Jusqu’à sa nomination au sommet de la Présidence, Dionísio Manuel da Fonseca restait relativement peu connu du grand public, malgré des responsabilités réelles. C’est le paradoxe fréquent des hauts responsables administratifs : ils influencent des politiques, accompagnent des décisions, structurent des dossiers, mais leur nom circule surtout dans les cercles institutionnels. En accédant au poste de ministre d’État et chef de la Maison civile, il change d’échelle de visibilité.

Cette visibilité s’accompagne d’attentes. D’abord, une attente de stabilité et de rigueur : la Maison civile doit assurer un fonctionnement sans heurt, absorber les crises, organiser les arbitrages, et tenir le calendrier de l’exécutif. Ensuite, une attente de coordination : réduire les dissonances, faire circuler l’information, aligner les priorités. Enfin, une attente politique plus large : servir la stratégie du chef de l’État et contribuer à la cohérence globale du pouvoir.

L’Angola, comme beaucoup d’États, est confronté à des défis d’administration publique : améliorer la qualité des services, rendre l’État plus efficace, renforcer la capacité de mise en œuvre. La question n’est pas seulement technique : elle est politique, car l’efficacité administrative pèse sur la confiance, la stabilité et la perception du gouvernement. Dans ce cadre, la montée en puissance d’un responsable dont le parcours est largement administratif et juridique peut être interprétée comme un signal : la présidence veut un pilotage resserré, centré sur la coordination et la discipline institutionnelle.

Il est également notable que sa trajectoire relie des pôles stratégiques : Sonangol, la Vice-présidence, le Conseil des ministres, la province de Luanda, puis un ministère régalien de structure, avant la Présidence. Cette continuité dessine un réseau de compétences et de relations : compréhension de l’économie d’État, maîtrise des processus gouvernementaux, expérience territoriale, et désormais rôle de coordination présidentielle.
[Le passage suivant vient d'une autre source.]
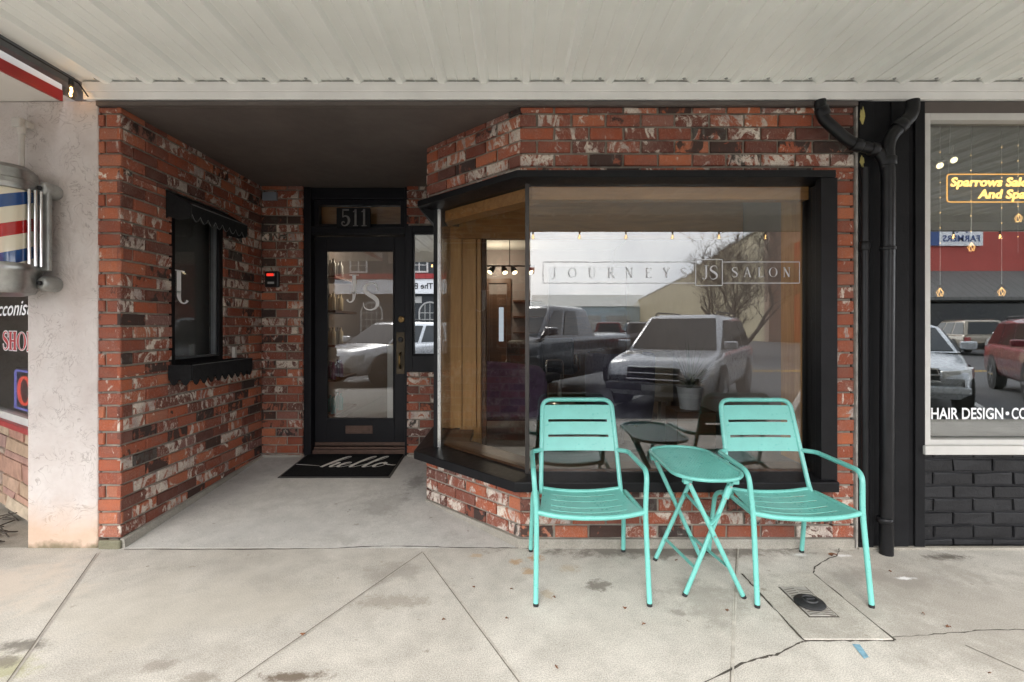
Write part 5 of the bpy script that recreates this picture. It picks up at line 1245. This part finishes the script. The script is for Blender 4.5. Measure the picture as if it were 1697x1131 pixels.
# ================================================================== STREET SIDE (seen in the glass)
def make_car(label, color, L, W, H, kind, group=None, zb=.30, name='parked_car', hood=.98, cat='car'):
    t = thing(name, label, cat, (0, 0, 0), group)
    body = paint('car_paint_'+name+str(len(bpy.data.materials)), color, .28, .25, .04, 3, spec=.6, coat=.8)
    hw = W/2; hl = L/2
    belt = hood
    if kind == 'suv': st = [(-hl, .55, .84), (-hl+.06, .95, .93), (-hl+.3, belt+.04, 1), (0, belt+.03, 1), (hl-1.35, belt+.02, 1), (hl-.9, belt-.02, .99), (hl-.25, belt-.12, .93), (hl-.06, belt-.26, .86), (hl, .62, .80)]
    elif kind == 'sedan': st = [(-hl, .55, .84), (-hl+.06, .86, .92), (-hl+.4, belt, .98), (0, belt, 1), (hl-1.4, belt, 1), (hl-.9, belt-.07, .98), (hl-.25, belt-.20, .91), (hl-.06, belt-.32, .84), (hl, .52, .78)]
    else: st = [(-hl, .62, .98), (-hl+.03, belt, 1), (-hl+.3, belt+.02, 1), (0, belt+.03, 1), (hl-1.5, belt+.03, 1), (hl-.9, belt, 1), (hl-.2, belt-.08, .97), (hl-.04, belt-.2, .93), (hl, .65, .9)]
    a = MB(); vs = []; n = 16
    st = [tuple(q) for q in catmull(st, 5)]
    for x, zt_, k in st:
        w_ = hw*k; zl = zb if abs(x) < hl-.03 else zb+.12
        zm = zl+(zt_-zl)*.55
        half = [(w_*.86, zl), (w_*.965, zl+.07), (w_*.99, zl+.2), (w_*1.0, zm), (w_*.985, zt_-.10), (w_*.955, zt_-.035), (w_*.89, zt_-.002), (w_*.5, zt_+.022)]
        ring_ = half + [(-y, z) for y, z in half[::-1]]
        vs += [(x, y, z) for y, z in ring_]
    fs = []
    for i in range(len(st)-1):
        for k in range(n): fs.append((i*n+k, i*n+(k+1) % n, (i+1)*n+(k+1) % n, (i+1)*n+k))
    fs += [tuple(range(n)), tuple(range((len(st)-1)*n, len(st)*n))]
    a.add(vs, fs); bd_ = a.build('body', body, t, smooth=48)
    # greenhouse
    if kind == 'suv': gb = (-hl+.12, hl-1.15); gt = (-hl+.42, hl-1.95)
    elif kind == 'sedan': gb = (-hl+.55, hl-1.15); gt = (-hl+1.15, hl-2.0)
    else: gb = (-hl+1.95, hl-1.35); gt = (-hl+2.1, hl-2.1)
    bw_, tw_ = hw*.93, hw*.74; z0 = belt+.0; z1 = H
    a = MB()
    v = [(gb[0], -bw_, z0), (gb[1], -bw_, z0), (gb[1], bw_, z0), (gb[0], bw_, z0), (gt[0], -tw_, z1-.04), (gt[1], -tw_, z1-.04), (gt[1], tw_, z1-.04), (gt[0], tw_, z1-.04),
         (gt[0]+.12, -tw_*.8, z1), (gt[1]-.12, -tw_*.8, z1), (gt[1]-.12, tw_*.8, z1), (gt[0]+.12, tw_*.8, z1)]
    a.add(v, [(0, 1, 5, 4), (1, 2, 6, 5), (2, 3, 7, 6), (3, 0, 4, 7), (4, 5, 9, 8), (5, 6, 10, 9), (6, 7, 11, 10), (7, 4, 8, 11), (8, 9, 10, 11)])
    a.build('cabin', body, t, smooth=60, bevel=.075, seg=4)
    def panel(q, ins, off, nm, m):
        q = [Vector(p) for p in q]; c = sum(q, Vector())/4; nrm = (q[1]-q[0]).cross(q[3]-q[0]).normalized()
        if nrm.dot(c-Vector((0, 0, .8))) < 0: nrm = -nrm
        p = [c+(x-c)*ins+nrm*off for x in q]; p2 = [x-nrm*.03 for x in p]
        mb = MB(); mb.add(p+p2, [(0, 1, 2, 3), (7, 6, 5, 4), (0, 4, 5, 1), (1, 5, 6, 2), (2, 6, 7, 3), (3, 7, 4, 0)]); return mb.build(nm, m, t)
    panel([v[1], v[2], v[6], v[5]], .88, .012, 'windshield', M['dark_glass']); panel([v[3], v[0], v[4], v[7]], .82, .012, 'rear_window', M['dark_glass'])
    for s in (-1, 1):
        B = lambda x, u: Vector((x, s*(bw_+(tw_-bw_)*u), z0+(z1-.04-z0)*u))
        ed = [gb[0], gb[0]*.66+gb[1]*.34, gb[0]*.34+gb[1]*.66, gb[1]]; et = [gt[0], gt[0]*.66+gt[1]*.34, gt[0]*.30+gt[1]*.70, gt[1]]
        for i in range(3) if kind != 'pickup' else (1, 2):
            panel([B(ed[i]+.05, .08), B(ed[i+1]-.05, .08), B(et[i+1]-.05, .90), B(et[i]+.05, .90)], .97, .012, 'side_window', M['dark_glass'])
        for x in (-hl+.95, hl-.95):
            wr = .36 if kind != 'pickup' else .42
            ar = MB(); ar.lathe([(0, 0), (wr+.06, 0)], (x, s*(hw+.004), wr+.02), 28, 'y'); ar.build('wheel_arch', M['rubber'], t)
            ty = MB(); ty.lathe([(wr*.62, .012), (wr*.9, .02), (wr, 0), (wr, -.16), (wr*.9, -.2)], (x, s*(hw-.0), wr), 28, 'y') if s > 0 else ty.lathe([(wr*.62, -.012), (wr*.9, -.02), (wr, 0), (wr, .16), (wr*.9, .2)], (x, s*hw, wr), 28, 'y')
            wh = ty.build('wheel', M['rubber'], t, smooth=40)
            rmn = MB(); rmn.lathe([(0, .022*s), (.06, .02*s)], (x, s*hw, wr), 14, 'y')
            for k in range(6):
                an = k*math.pi/3; c_ = Vector((x, s*(hw+.014), wr)); d_ = Vector((math.cos(an), 0, math.sin(an))); rmn.bar(c_+d_*.03, c_+d_*wr*.63, .02, .055)
            rmn.build('rim', M['chrome'], wh)
        hy = s*hw*.66
        mb = MB(); pr = [(hl-.02, .50), (hl-.06, .74), (hl-.16, .90), (hl-.34, .965)]
        zz = [(belt-.36, belt-.25), (belt-.37, belt-.23), (belt-.37, belt-.21), (belt-.33, belt-.19)]
        vs = []
        for (px_, py_), (za, zc) in zip(pr, zz): vs += [(px_, s*hw*py_, za), (px_-.05, s*hw*py_, zc), (px_-.2, s*hw*(py_-.12), za), (px_-.25, s*hw*(py_-.12), zc)]
        fs = []
        for k in range(3): q = 4*k; fs += [(q, q+4, q+5, q+1), (q+2, q+3, q+7, q+6), (q+1, q+5, q+7, q+3), (q, q+2, q+6, q+4)]
        fs += [(0, 1, 3, 2), (12, 14, 15, 13)]
        mb.add(vs, fs); mb.build('headlight', M['lampglass'], t, bevel=.008)
        mb = MB(); mb.lathe([(0, .0), (.055, 0), (.06, -.02)], (hl+.015, s*hw*.72, zb+.16), 14, 'x'); mb.build('fog_lamp', M['lampglass'], t, smooth=40)
        mb = MB(); mb.box(-hl-.012, -hl+.09, min(s*hw*.68, s*hw*.93), max(s*hw*.68, s*hw*.93), belt-.30, belt-.08); mb.build('tail_light', M['tail'], t, bevel=.02)
        mb = MB(); mb.box(gb[1]-.25, gb[1]-.10, min(s*hw*.93, s*(hw*.93+.22)), max(s*hw*.93, s*(hw*.93+.22)), z0+.06, z0+.20); mb.build('mirror', body, t, bevel=.03)
    mb = MB(); mb.box(hl-.08, hl+.012, -hw*.46, hw*.46, belt-.40, belt-.22); gr = mb.build('grille', M['rubber'], t, bevel=.01)
    mb = MB(); mb.tube([(hl+.012, y, z) for y, z in ((-hw*.47, belt-.41), (-hw*.42, belt-.21), (hw*.42, belt-.21), (hw*.47, belt-.41))], .016, 8, closed=True); mb.build('grille_surround', M['chrome'], gr, smooth=60)
    mb = MB(); mb.tube([(hl+.014, y, belt-.31) for y in (-hw*.44, hw*.44)], .012, 8); mb.build('grille_bar', M['chrome'], gr, smooth=60)
    mb = MB(); mb.box(hl+.061, hl+.068, -.16, .16, zb+.09, zb+.19); mb.build('number_plate', M['tin'], t)
    mb = MB(); mb.box(hl-.05, hl+.0, -hw*.6, hw*.6, zb+.205, belt-.43); mb.build('lower_intake', M['rubber'], t, bevel=.01)
    mb = MB(); mb.box(hl-.10, hl+.06, -hw*.86, hw*.86, zb+.08, zb+.20); mb.build('bumper', M['rubber'] if kind != 'sedan' else body, t, bevel=.03)
    mb = MB(); mb.box(-hl-.05, -hl+.1, -hw*.86, hw*.86, zb+.10, zb+.26); mb.build('rear_bumper', M['rubber'] if kind != 'pickup' else M['chrome'], t, bevel=.03)
    if kind == 'suv':
        for s in (-1, 1): MB().tube(fillet([(gt[0]+.1, s*tw_*.85, z1), (gt[0]+.2, s*tw_*.85, z1+.05), (gt[1]-.2, s*tw_*.85, z1+.05), (gt[1]-.1, s*tw_*.85, z1)], .05), .016, 8).build('roof_rail', M['rubber'], t, smooth=60)
    return t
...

Pour autant, il faut se garder de tirer des conclusions sur une ambition personnelle ou une future candidature à un autre poste. Les biographies administratives ne se lisent pas comme des campagnes électorales. Elles décrivent des fonctions, des responsabilités, des formations. Ce que l’on peut dire, en revanche, c’est que le poste de chef de la Maison civile est un observatoire privilégié de l’État : un lieu où l’on voit passer les crises, les priorités, les réformes, les tensions, les négociations. Occuper cette fonction, c’est apprendre à gérer le tempo politique.

Dans le paysage angolais, où la relation entre centre et territoires, la mise en œuvre des politiques et la modernisation administrative sont des sujets structurants, Dionísio Manuel da Fonseca apparaît comme une figure de la gouvernance. Un homme politique au sens plein, non pas parce qu’il multiplie les tribunes, mais parce qu’il opère dans les mécanismes de décision. Son histoire publique, telle qu’elle est documentée, raconte celle d’un juriste devenu coordinateur de l’État : un parcours qui, en 2025, le place au plus près du cœur du pouvoir.